What's a New England girl to do? Eat her fall feelings, of course. And last night, Max's Wine Dive provided me with a particularly appropriate way to do it. Salisbury steak is said to be the invention of 19th century New York physician and early low-carb evangelist James Salisbury. It's a dish that simply BREATHES northern climes. And it's something that generally exists only at home, either in your mother's kitchen, or coming out of your microwave in the form of a Hungry Man dinner.

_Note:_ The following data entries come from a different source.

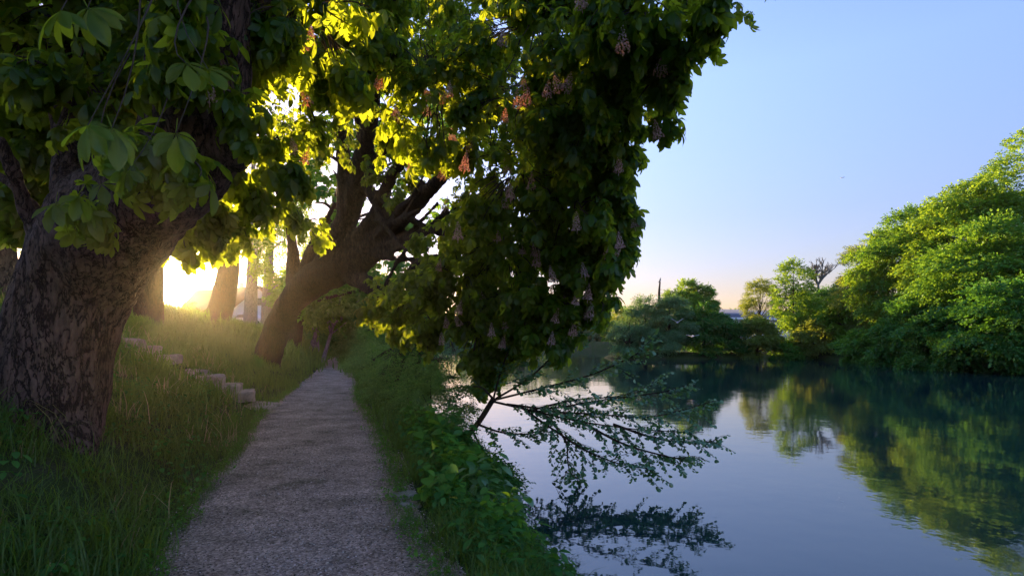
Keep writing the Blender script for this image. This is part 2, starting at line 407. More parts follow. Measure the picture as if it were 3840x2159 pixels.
BK = [60, 47, 39, 38, 38.5, 36.5, 33, 29.5, 30, 33, 20, -60]
bR = lambda y: np.interp(y, BY, BK)
def ss(t): t = np.clip(t, 0, 1); return t * t * (3 - 2 * t)
def H(x, y):
    x = np.asarray(x, float); y = np.asarray(y, float)
    L, R, S = pL(y), pR(y), sH(y)
    d = L - x - 0.12
    top = 3.75 - .85 * ss((y - 19) / 18)
    z1 = top * 1.12 * (1 - np.exp(-np.maximum(d, 0) * 0.54 / top)) * ss(d / 1.1 + .3)
    z1 = np.where(d > 0, np.minimum(z1, top + .012 * d), 0)
    z1 = z1 + np.where(d > 0, 0.06 * np.sin(x * 2.1 + y) * np.clip(d, 0, 1) * np.sin(y * 1.3), 0)
    t = (x - R - .1) / np.maximum(S - R - .1, .3)
    zr = np.where(t > 0, -0.9 * np.clip(t, 0, 1) ** 1.6 - np.maximum(t - 1, 0) * 1.3, 0)
    z = np.where(d > 0, z1, zr)
    z = np.maximum(z, -2.6)
    b = x - bR(y)
    z = np.maximum(z, -2.6 + ss((b + 3) / 8) * 3.4)
    e = np.sqrt(((x - 21.5) / 9.0) ** 2 + ((y - 72) / 5.0) ** 2)
    z = np.maximum(z, -2.6 + 2.5 * ss((1.6 - e) / .8))
    fy = y - 128 + 0.12 * x
    z = np.maximum(z, -2.6 + ss((fy + 4) / 9) * 3.2 + np.clip(fy - 20, 0, 400) * 0.012)
    return z
def build_ground():
    xs = np.concatenate([np.linspace(-900, -60, 22), np.linspace(-58, -22, 50), np.linspace(-21.8, 4.5, 220), np.linspace(5, 60, 70), np.linspace(65, 900, 24)])
    ys = np.concatenate([np.linspace(-60, -2, 24), np.linspace(-1.5, 22, 200), np.linspace(22.3, 60, 130), np.linspace(61, 180, 90), np.geomspace(190, 2500, 20)])
    X, Y = np.meshgrid(xs, ys); Z = H(X, Y)
    V = np.stack([X, Y, Z], -1).reshape(-1, 3); nx, ny = len(xs), len(ys)
    i = np.arange(nx - 1)[None] + np.arange(ny - 1)[:, None] * nx
    q = np.stack([i, i + 1, i + nx + 1, i + nx], -1).reshape(-1, 4)
    tag(mesh_np('ground', V, [q], GROUND, None, True), kind='structure')
build_ground()
def build_path():
    ys = np.concatenate([np.linspace(-15, 20, 260), np.linspace(20.2, 70, 160)]); nc = 9; V = []
    for y in ys:
        l, r = pL(y), pR(y)
        l += 0.10 * mnoise.noise((y * 1.7, 0, 0)) + 0.05 * mnoise.noise((y * 6, 3, 0)) - .02
        r += 0.12 * mnoise.noise((y * 1.5, 9, 0)) + 0.05 * mnoise.noise((y * 6, 7, 0)) + .05
        for k in range(nc):
            t = k / (nc - 1); e = 1 - (2 * t - 1) ** 8
            x = l * (1 - t) + r * t
            zz = max(float(H(x, y)), 0) if k in (0, nc - 1) else 0
            V.append([x, y, 0.004 + .022 * e + .012 * mnoise.noise((x * 1.5, y * 1.5, 1)) * e + zz * 1.0])
    n = len(ys); i = np.arange(nc - 1)[None] + np.arange(n - 1)[:, None] * nc
    q = np.stack([i, i + 1, i + nc + 1, i + nc], -1).reshape(-1, 4)
    tag(mesh_np('path', V, [q], PATHM, None, True), kind='structure')
build_path()
tag(mesh_np('water', [[-300, -80, WZ], [600, -80, WZ], [600, 300, WZ], [-300, 300, WZ]], [np.array([[0, 1, 2, 3]])], WATER), kind='structure')

# ------------------------------------------------------------------ grass
def blade_tpl(seed, n=10, h=0.3, w=0.008, spread=0.07, lean=0.5):
    r = random.Random(seed); V = []; Q = []; T = []; k = 0
    for i in range(n):
        a = r.uniform(0, 6.28); x, y = r.gauss(0, spread), r.gauss(0, spread); hh = h * r.uniform(.45, 1.2); l = lean * r.uniform(.2, 1.3) * hh
        dx, dy = math.cos(a), math.sin(a); px, py = -dy * w / 2, dx * w / 2
        for t, ww in ((0, 1), (.45, .9), (.8, .55)):
            b = l * t ** 2; V += [[x + dx * b - px * ww, y + dy * b - py * ww, hh * t * (1 - .25 * t * lean)], [x + dx * b + px * ww, y + dy * b + py * ww, hh * t * (1 - .25 * t * lean)]]
        V.append([x + dx * l * 1.15, y + dy * l * 1.15, hh * (1 - .33 * lean)])
        Q += [[k, k + 1, k + 3, k + 2], [k + 2, k + 3, k + 5, k + 4]]; T.append([k + 4, k + 5, k + 6]); k += 7
    return np.array(V), [np.array(Q), np.array(T)]
def scatter(name, tpls, xy, scale, mat, kind='stuff', sink=0.02, tilt=0.0):
    xy = np.asarray(xy); n = len(xy); z = H(xy[:, 0], xy[:, 1]) - sink
    pos = np.column_stack([xy, z]); a = rng.uniform(0, 6.283, n)
    fwd = np.column_stack([np.cos(a), np.sin(a), rng.normal(0, .1, n)])
    up = np.column_stack([rng.normal(0, .12, n) + tilt, rng.normal(0, .12, n), np.ones(n)])
    V, Fc = instance(tpls, pos, fwd, up, scale)
    return tag(mesh_np(name, V, Fc, mat), kind=kind)
NEAR_T = [blade_tpl(i, 11, .34, .007, .07, .75) for i in range(7)]
FAR_T = [blade_tpl(20 + i, 9, .5, .022, .16, .5) for i in range(5)]
VFAR_T = [blade_tpl(40 + i, 8, .7, .05, .35, .5) for i in range(4)]
def nz(x, y, s): return np.array([mnoise.noise((a * s, b * s, 5.5)) for a, b in zip(x, y)])
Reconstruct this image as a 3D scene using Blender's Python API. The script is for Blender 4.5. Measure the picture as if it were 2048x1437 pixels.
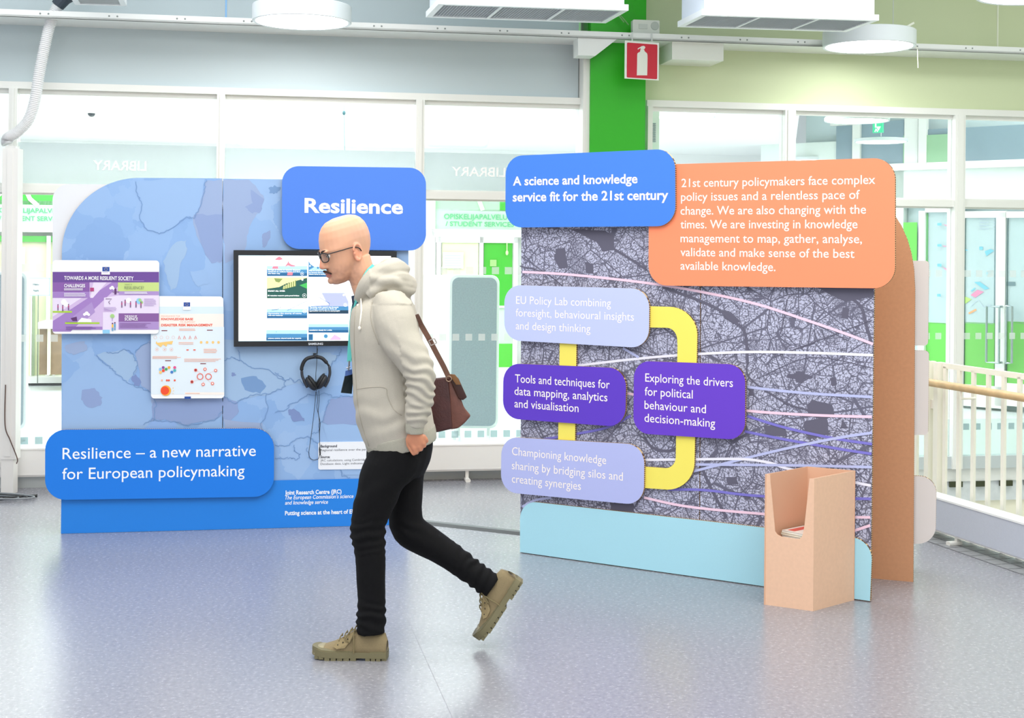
import bpy, bmesh, math, random
import numpy as np
from mathutils import Vector, Matrix, noise
from mathutils.bvhtree import BVHTree
random.seed(7)
for o in list(bpy.data.objects): bpy.data.objects.remove(o)
SC = bpy.context.scene
COL = SC.collection

# ------------------------------------------------------------ camera
F = 2700.0; CX = 1024.0; CY = 500.0; CH = 1.58; ROLL = 0.009
cam_d = bpy.data.cameras.new('camera'); cam = bpy.data.objects.new('camera', cam_d); COL.objects.link(cam)
cam_d.sensor_fit = 'HORIZONTAL'; cam_d.sensor_width = 36.0; cam_d.lens = 36.0*F/2048
cam_d.shift_y = -(718.5-CY)/2048; cam_d.clip_end = 200
cr, sr = math.cos(ROLL), math.sin(ROLL)
RGT = Vector((cr, 0, sr)); UPV = Vector((-sr, 0, cr)); FWD = Vector((0, 1, 0)); EYE = Vector((0, 0, CH))
m = Matrix.Identity(4)
for i in range(3):
    m[i][0] = RGT[i]; m[i][1] = UPV[i]; m[i][2] = -FWD[i]; m[i][3] = EYE[i]
cam.matrix_world = m
SC.camera = cam
SC.view_settings.view_transform = 'Standard'; SC.view_settings.look = 'None'
SC.view_settings.gamma = 1; SC.view_settings.use_curve_mapping = False
SC.view_settings.exposure = 0.45

# ------------------------------------------------------------ daylight and added fill lights
w = bpy.data.worlds.new('world'); SC.world = w; w.use_nodes = True
w.node_tree.nodes['Background'].inputs[0].default_value = (0.93, 0.96, 1.0, 1)
w.node_tree.nodes['Background'].inputs[1].default_value = 0.95
def area(name, loc, sx, sy, power, rot=(0, 0, 0), color=(1, 1, 1)):
    l = bpy.data.lights.new(name, 'AREA'); l.shape = 'RECTANGLE'; l.size = sx; l.size_y = sy; l.energy = power; l.color = color
    o = bpy.data.objects.new(name, l); COL.objects.link(o); o.location = loc; o.rotation_euler = rot
    return o
area('room_fill_light', (-1.5, 4.2, 3.7), 3.5, 3.0, 95, color=(1.0, 0.98, 0.95))  # unseen area lights added under the ceiling to fill the room
area('room_fill_light', (1.9, 4.0, 3.7), 3.0, 3.0, 75, color=(1.0, 0.99, 0.93))
area('room_fill_light', (0.0, -0.5, 3.7), 5.0, 2.0, 90, color=(0.97, 0.98, 1.0))
area('room_fill_light', (0.6, 7.3, 3.9), 8.5, 1.2, 105, color=(0.97, 0.99, 1.0))  # added to brighten the glazing wall, frames and heaters
area('library_fill_light', (-3.0, 12.5, 2.785), 5.5, 4.5, 235, color=(1.0, 1.0, 1.0))  # area lights added to make the library glare white
area('library_fill_light', (1.3, 12.2, 2.785), 2.4, 4.0, 95, color=(1.0, 1.0, 1.0))
area('library_fill_light', (5.6, 11.6, 3.8), 3.0, 3.0, 75, color=(1.0, 1.0, 1.0))

# ------------------------------------------------------------ geometry helpers
def ray(px, py):
    d = FWD + RGT*((px-CX)/F) - UPV*((py-CY)/F)
    return d
def at(px, py, Y):
    d = ray(px, py); return EYE + d*(Y/d.y)
def hitz(px, py, z=0.0):
    d = ray(px, py); return EYE + d*((z-CH)/d.z)
class Plane:
    def __init__(s, A, B):
        s.A = Vector((A[0], A[1], 0)); B = Vector((B[0], B[1], 0))
        s.u = (B-s.A).normalized(); s.n = Vector((s.u.y, -s.u.x, 0))
        if s.n.dot(EYE-s.A) < 0: s.n = -s.n
        M = Matrix.Identity(4)
        for i in range(3):
            M[i][0] = s.u[i]; M[i][1] = -s.n[i]; M[i][2] = (0, 0, 1)[i]; M[i][3] = s.A[i]
        s.M = M
    def loc(s, px, py, off=0.0):
        d = ray(px, py); P0 = s.A + s.n*off
        t = (P0-EYE).dot(s.n)/d.dot(s.n); P = EYE + d*t
        return ((P-s.A).dot(s.u), P.z)
    def world(s, x, z, off=0.0):
        return s.A + s.u*x + s.n*off + Vector((0, 0, z))
def fl(px, py): return hitz(px, py, 0)

def lin(c):
    return tuple((v/12.92 if v <= 0.04045 else ((v+0.055)/1.055)**2.4) for v in c)
def hexc(h):
    h = h.lstrip('#'); return lin(tuple(int(h[i:i+2], 16)/255 for i in (0, 2, 4))) + (1,)

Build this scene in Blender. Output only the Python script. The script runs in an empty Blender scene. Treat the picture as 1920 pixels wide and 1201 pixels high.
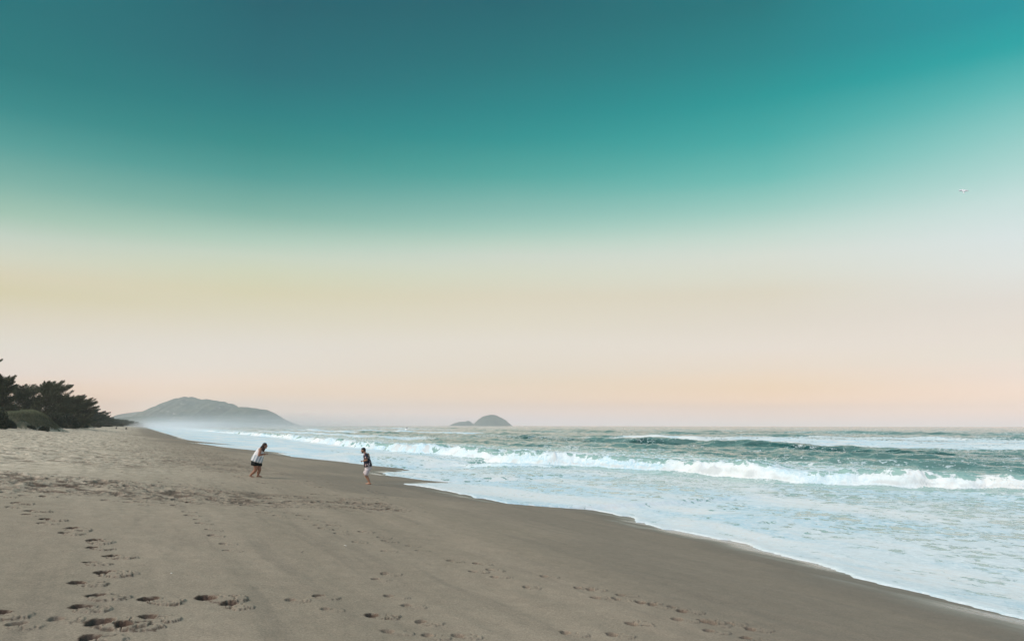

I found it strangely charming, then, that it's a centerpiece of the new fall menu at Max's right along with similarly homey pot roast. Thankfully, the recipe has little in common with Mr. Swanson's, though I wouldn't have objected to one of those tire-flavored tiny brownies on the side. Instead, Washington Avenue location executive chef Rob Warner prepares a version that's uncommonly vegetable heavy. Peas, green beans and whole miniature carrots are bathed in a lemon-suffused beurre blanc. This smack of citrus informs the entire fatty plate, seeping into both truffle mashed potatoes below and mushroom gravy above. That's already enough going on that Dr. Salisbury's grill-marked beef patty and a pile of fried onions seem almost incidental. Almost.

And by the time I left dinner last night, it was at least in the 70s. I could pretend, at least for a moment, that fall had finally fallen. And if that was stretching it, at least I'd just finished my meal with a deep-fried apple-walnut pie.